Va a trovare il marito, André Wilms, in prigione. Va a una scuola di recitazione dove cerca di tirar fuori emozioni dal profondo. Va in una piscina. Si veste, si sveste, si riveste. Non parla o parla pochissimo. Cerca di esprimere recitando, ma non ci riesce. Qualcuno, una madre?, cercherà di parlare con lei. Lei cercherà di preparare una torta per un nipotino che non può vedere, perché il figlio non vuole vederla.
A un certo punto, come in certo grande cinema del passato o da festival (Leviathan…), compare anche una balena, e infatti il film si doveva chiamare The Whale in un primo tempo. Perché la balena, come nel finale de La dolce vita è il mostro spiaggiato che esprime tutto quello che abbiamo interiorizzato e non riusciamo a esprimere. Pallaoro ci mette di fronte a un puzzle di cinema da festival che dobbiamo ricucire.
Ne abbiamo ricuciti tanti… Deve molto al volto meraviglioso di Charlotte Rampling e alla sua generosità nel mostrarsi in pose di nudo che poche star della sua età accetterebbero e che qualcuno troverà un po’ troppo forti. Ma il film rimane non solo un bel po’ inespresso, ma anche inerte nel suo lento costruirsi come ritratto ambizioso di una donna che il regista sta martirizzando in nome del cinema.
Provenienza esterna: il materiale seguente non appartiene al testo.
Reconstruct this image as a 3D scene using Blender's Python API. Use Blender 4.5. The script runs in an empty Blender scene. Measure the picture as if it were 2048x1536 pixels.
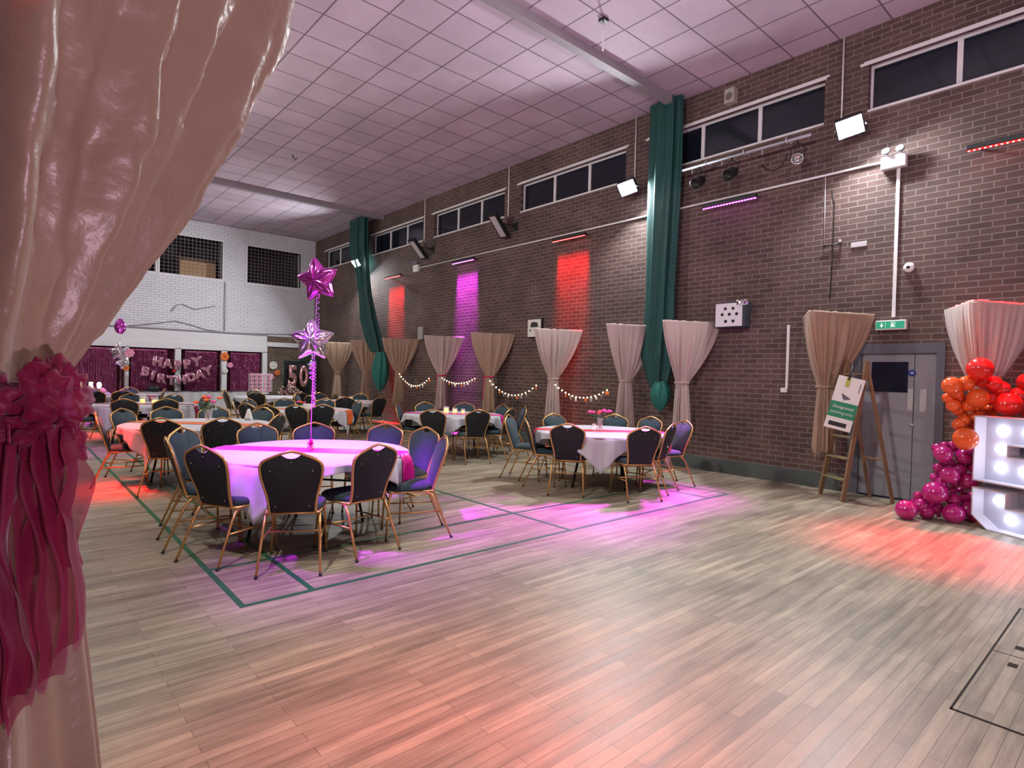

I giovani registi come Pallaoro, italiani e non, che studiano all’estero alla fine sanno costruire un film, ma spesso non hanno tanto da raccontare e proprio la macchina un po’ accademica del loro cinema finisce spesso per limitare il loro talento. Certo, Charlotte Rampling è formidabile, la fotografia di Charyse Irvin pure. Ma avevamo davvero bisogno di questo film?
Alla fine il cinema italiano a Venezia ha funzionato più in termini di cinema di genere, Manetti e Gomez, o di regionalismi, i tanti film napoletani, Nato a Casal di principe, Veleno, Gatta Cenerentola, che non nel suo volersi proporre come cinema d’arte. A parte forse Nico, che rimane un bel film europeo.